Le correspondió asumir la santa supremacía después del Papa polaco, muy querido y apreciado, en uno de los momentos más difíciles de la vida de la Iglesia. Realmente una crisis de varias dimensiones. Pero como han escrito algunos su deseo de gobernar no era su principal ambición ni cualidad. Quienes estuvieron cerca de él dicen que sus visitas a México y a Cuba lo derrumbaron. Como que la realidad de lo que vio chocaba brutalmente con su sabiduría teológica. Cuentan algunos textos que lloró incansablemente y que así se desató su decisión de renunciar al Pontificado porque sentía que no tenía la fuerza necesaria para enfrentar estas y otras situaciones. Es que el arte de gobernar es otra cosa... y si se trata de los asuntos divinos, pues ni hablemos. Es que la vanidad intelectual tampoco alcanza para tanto. Y aquí está su gran legado. Ratzinger, el mejor, le decía al mundo no puedo, no soy capaz, se requieren otras características, tal vez la de un religioso menos ilustrado pero más aterrizado, que venga a recuperar lo que se ha perdido y lo que puede perderse. Un gesto de humildad descomunal. Ni la sabiduría reconocida, ni la majestad que ahora al escogerlo como Sumo Pontífice se le añadía, eran suficientes. Apenas vanidad...
Y como si fuera poco abdicar de semejante poder y tamaño honor, adopta una vida monacal, a la vista de todos. Y se resigna a ser uno más dentro de la feligresía católica. Por fortuna el nuevo Pontífice, Francisco, hace gala de mucha humildad en todo sentido y facilita una armonía que muchos creían imposible entre dos Papas que convivían prácticamente en el mismo espacio. Formidable ejemplo para quienes luchan por el ejercicio del poder.
Como si no fuera suficiente, se me antoja decir que suplica a Dios que establezca como fecha para desaparecer una en la cual, ojalá, su deceso se pierda en medio de la ruidosa frivolidad del cambio de año, o sea opacado por la muerte del futbolista más aclamado de la historia, o de una famosa presentadora de televisión, o de la tercera posesión presidencial del izquierdista más admirado en el mundo, Lula. Difícil intento. Pero la jerarquía eclesiástica no podía permitirse que una personalidad tan eminente de la historia eclesiástica se fuera sin notarse. Era un esfuerzo vano de rechazar la vanidad de vanidades...

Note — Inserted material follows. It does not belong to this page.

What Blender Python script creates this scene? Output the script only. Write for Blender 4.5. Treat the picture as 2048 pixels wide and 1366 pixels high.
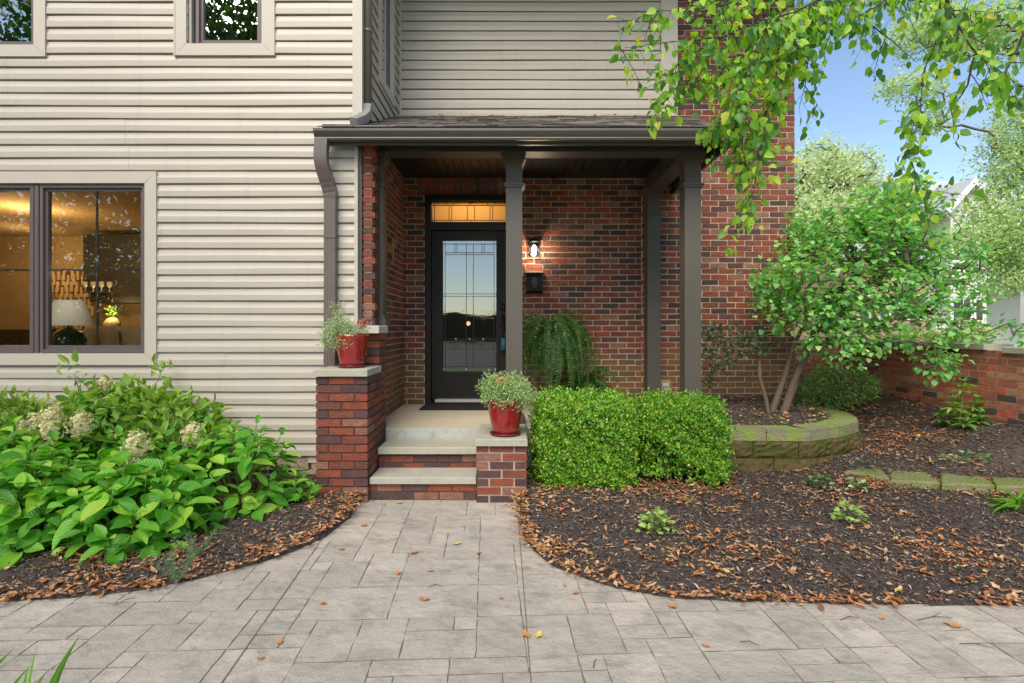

Durante su breve pontificado elaboró tres encíclicas y dejó un borrador que Francisco utilizó con los debidos reconocimientos. Como correspondía a su altísima formación teológica ellas versaban sobre las virtudes: amor, esperanza y fe.
Fue incomprendido. Un mundo ya demasiado complejo, para un intelectual aún más complejo. Por eso me he limitado a rescatar su decisión de apartarse totalmente de un ambiente que no lo ayudaba en su inmensa misión como Pastor para que esa descomunal tarea recayera sobre otros hombros cuando se requería una fuerza espiritual y física que él declaraba no tener. Admirable. Un gesto que muy pocos han hecho en la historia ante circunstancias similares.
Deja no sólo un sabio legado sino lecciones esenciales de una auténtica vida cristiana.
Sus últimas palabras: Señor, yo te amo.